--- DIRECTIVE ---
Set down the listing below verbatim, but only from its first line through the line containing "far_b = thing('grey_post', 'lone".

----- DATA SUPPLIED -----

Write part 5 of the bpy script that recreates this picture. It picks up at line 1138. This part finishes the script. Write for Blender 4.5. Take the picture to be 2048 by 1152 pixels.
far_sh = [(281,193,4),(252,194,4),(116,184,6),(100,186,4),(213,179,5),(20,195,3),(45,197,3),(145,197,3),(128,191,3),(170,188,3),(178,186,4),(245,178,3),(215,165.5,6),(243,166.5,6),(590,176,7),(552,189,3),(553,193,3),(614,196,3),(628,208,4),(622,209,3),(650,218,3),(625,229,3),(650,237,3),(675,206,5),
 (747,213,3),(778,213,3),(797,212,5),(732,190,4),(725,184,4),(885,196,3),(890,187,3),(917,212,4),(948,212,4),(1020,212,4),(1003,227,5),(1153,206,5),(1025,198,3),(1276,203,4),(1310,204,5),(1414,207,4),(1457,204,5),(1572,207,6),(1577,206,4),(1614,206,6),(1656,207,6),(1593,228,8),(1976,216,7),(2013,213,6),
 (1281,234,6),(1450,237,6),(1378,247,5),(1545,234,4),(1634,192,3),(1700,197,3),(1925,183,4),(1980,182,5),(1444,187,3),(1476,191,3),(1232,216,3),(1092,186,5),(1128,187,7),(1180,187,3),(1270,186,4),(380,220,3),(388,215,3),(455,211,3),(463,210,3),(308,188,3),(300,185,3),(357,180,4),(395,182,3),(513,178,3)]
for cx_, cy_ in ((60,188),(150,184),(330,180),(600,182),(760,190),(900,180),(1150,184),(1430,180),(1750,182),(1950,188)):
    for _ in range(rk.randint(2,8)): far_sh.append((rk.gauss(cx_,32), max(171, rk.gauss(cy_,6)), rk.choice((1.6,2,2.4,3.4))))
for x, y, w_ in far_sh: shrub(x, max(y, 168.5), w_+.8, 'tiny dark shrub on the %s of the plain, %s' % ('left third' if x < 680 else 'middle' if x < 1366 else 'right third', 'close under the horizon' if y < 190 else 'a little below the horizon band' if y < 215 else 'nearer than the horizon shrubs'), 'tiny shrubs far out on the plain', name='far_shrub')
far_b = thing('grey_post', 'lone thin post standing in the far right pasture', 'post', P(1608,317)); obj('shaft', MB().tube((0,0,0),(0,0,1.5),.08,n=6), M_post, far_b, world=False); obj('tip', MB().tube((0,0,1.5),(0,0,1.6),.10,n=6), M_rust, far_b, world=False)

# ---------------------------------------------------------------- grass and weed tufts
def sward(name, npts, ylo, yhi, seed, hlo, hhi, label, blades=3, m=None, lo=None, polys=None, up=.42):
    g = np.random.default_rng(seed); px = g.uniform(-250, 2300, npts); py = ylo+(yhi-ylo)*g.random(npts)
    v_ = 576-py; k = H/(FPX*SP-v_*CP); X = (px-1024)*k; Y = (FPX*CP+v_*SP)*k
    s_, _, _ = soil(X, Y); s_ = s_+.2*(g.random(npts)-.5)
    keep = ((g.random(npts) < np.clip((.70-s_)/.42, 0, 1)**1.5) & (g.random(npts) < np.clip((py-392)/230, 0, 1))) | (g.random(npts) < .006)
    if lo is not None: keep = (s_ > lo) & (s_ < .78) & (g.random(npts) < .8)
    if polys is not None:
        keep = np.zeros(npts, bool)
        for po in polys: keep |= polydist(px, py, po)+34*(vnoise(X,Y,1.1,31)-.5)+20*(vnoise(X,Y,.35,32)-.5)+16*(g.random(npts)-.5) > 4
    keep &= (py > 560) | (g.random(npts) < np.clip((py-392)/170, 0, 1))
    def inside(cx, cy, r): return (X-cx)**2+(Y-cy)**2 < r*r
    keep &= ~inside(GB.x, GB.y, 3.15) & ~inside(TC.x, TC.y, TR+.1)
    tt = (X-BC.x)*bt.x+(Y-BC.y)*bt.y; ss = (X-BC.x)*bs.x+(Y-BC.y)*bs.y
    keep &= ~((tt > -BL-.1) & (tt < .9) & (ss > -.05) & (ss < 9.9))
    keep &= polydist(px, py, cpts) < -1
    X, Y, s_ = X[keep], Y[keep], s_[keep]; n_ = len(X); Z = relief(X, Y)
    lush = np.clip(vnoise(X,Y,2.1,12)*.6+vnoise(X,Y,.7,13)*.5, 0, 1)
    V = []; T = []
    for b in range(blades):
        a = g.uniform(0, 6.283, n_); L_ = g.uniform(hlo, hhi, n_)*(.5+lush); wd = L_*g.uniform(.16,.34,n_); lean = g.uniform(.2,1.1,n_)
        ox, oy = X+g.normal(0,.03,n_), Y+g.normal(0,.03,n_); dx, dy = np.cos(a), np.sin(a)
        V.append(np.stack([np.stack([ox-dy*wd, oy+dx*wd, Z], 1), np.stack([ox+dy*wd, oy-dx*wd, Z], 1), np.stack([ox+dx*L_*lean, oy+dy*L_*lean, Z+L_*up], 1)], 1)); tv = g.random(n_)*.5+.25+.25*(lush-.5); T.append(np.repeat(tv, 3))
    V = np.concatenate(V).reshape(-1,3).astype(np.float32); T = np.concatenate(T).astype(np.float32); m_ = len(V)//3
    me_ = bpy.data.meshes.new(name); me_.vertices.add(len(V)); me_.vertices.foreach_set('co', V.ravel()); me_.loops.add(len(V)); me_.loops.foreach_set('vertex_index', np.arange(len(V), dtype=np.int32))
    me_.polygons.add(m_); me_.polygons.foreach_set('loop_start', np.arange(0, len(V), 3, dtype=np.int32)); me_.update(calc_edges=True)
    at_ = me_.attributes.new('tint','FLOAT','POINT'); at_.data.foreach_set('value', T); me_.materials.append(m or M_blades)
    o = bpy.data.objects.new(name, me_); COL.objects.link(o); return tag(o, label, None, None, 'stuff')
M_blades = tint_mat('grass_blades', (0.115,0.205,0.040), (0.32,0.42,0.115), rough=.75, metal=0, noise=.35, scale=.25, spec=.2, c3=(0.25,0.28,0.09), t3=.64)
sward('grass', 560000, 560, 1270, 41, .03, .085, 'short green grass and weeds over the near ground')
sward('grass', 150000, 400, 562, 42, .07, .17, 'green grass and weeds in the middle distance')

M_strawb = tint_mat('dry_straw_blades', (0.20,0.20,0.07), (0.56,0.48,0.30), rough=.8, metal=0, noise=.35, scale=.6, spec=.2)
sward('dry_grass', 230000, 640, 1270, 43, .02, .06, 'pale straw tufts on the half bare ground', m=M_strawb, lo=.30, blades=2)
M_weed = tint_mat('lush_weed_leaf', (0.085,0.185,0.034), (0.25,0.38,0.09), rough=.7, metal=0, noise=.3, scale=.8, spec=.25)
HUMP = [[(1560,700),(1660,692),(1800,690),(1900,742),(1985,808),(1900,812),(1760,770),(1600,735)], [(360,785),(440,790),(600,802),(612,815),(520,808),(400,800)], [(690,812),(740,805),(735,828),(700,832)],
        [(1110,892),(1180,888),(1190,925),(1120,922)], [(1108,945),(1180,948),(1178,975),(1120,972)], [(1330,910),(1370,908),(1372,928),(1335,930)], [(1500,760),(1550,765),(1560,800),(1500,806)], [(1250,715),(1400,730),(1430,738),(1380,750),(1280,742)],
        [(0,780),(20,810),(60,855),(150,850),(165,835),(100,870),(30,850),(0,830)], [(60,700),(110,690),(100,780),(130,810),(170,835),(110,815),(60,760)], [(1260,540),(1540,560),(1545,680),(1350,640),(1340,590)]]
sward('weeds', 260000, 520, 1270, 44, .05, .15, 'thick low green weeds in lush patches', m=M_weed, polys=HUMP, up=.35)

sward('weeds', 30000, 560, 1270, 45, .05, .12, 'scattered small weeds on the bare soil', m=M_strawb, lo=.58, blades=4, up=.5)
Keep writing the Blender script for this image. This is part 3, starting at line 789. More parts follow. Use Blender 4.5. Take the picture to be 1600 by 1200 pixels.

-----

--- TASK OUTPUT ---
Write part 5 of the bpy script that recreates this picture. It picks up at line 1138. This part finishes the script. Write for Blender 4.5. Take the picture to be 2048 by 1152 pixels.
far_sh = [(281,193,4),(252,194,4),(116,184,6),(100,186,4),(213,179,5),(20,195,3),(45,197,3),(145,197,3),(128,191,3),(170,188,3),(178,186,4),(245,178,3),(215,165.5,6),(243,166.5,6),(590,176,7),(552,189,3),(553,193,3),(614,196,3),(628,208,4),(622,209,3),(650,218,3),(625,229,3),(650,237,3),(675,206,5),
 (747,213,3),(778,213,3),(797,212,5),(732,190,4),(725,184,4),(885,196,3),(890,187,3),(917,212,4),(948,212,4),(1020,212,4),(1003,227,5),(1153,206,5),(1025,198,3),(1276,203,4),(1310,204,5),(1414,207,4),(1457,204,5),(1572,207,6),(1577,206,4),(1614,206,6),(1656,207,6),(1593,228,8),(1976,216,7),(2013,213,6),
 (1281,234,6),(1450,237,6),(1378,247,5),(1545,234,4),(1634,192,3),(1700,197,3),(1925,183,4),(1980,182,5),(1444,187,3),(1476,191,3),(1232,216,3),(1092,186,5),(1128,187,7),(1180,187,3),(1270,186,4),(380,220,3),(388,215,3),(455,211,3),(463,210,3),(308,188,3),(300,185,3),(357,180,4),(395,182,3),(513,178,3)]
for cx_, cy_ in ((60,188),(150,184),(330,180),(600,182),(760,190),(900,180),(1150,184),(1430,180),(1750,182),(1950,188)):
    for _ in range(rk.randint(2,8)): far_sh.append((rk.gauss(cx_,32), max(171, rk.gauss(cy_,6)), rk.choice((1.6,2,2.4,3.4))))
for x, y, w_ in far_sh: shrub(x, max(y, 168.5), w_+.8, 'tiny dark shrub on the %s of the plain, %s' % ('left third' if x < 680 else 'middle' if x < 1366 else 'right third', 'close under the horizon' if y < 190 else 'a little below the horizon band' if y < 215 else 'nearer than the horizon shrubs'), 'tiny shrubs far out on the plain', name='far_shrub')
far_b = thing('grey_post', 'lone thin post standing in the far right pasture', 'post', P(1608,317)); obj('shaft', MB().tube((0,0,0),(0,0,1.5),.08,n=6), M_post, far_b, world=False); obj('tip', MB().tube((0,0,1.5),(0,0,1.6),.10,n=6), M_rust, far_b, world=False)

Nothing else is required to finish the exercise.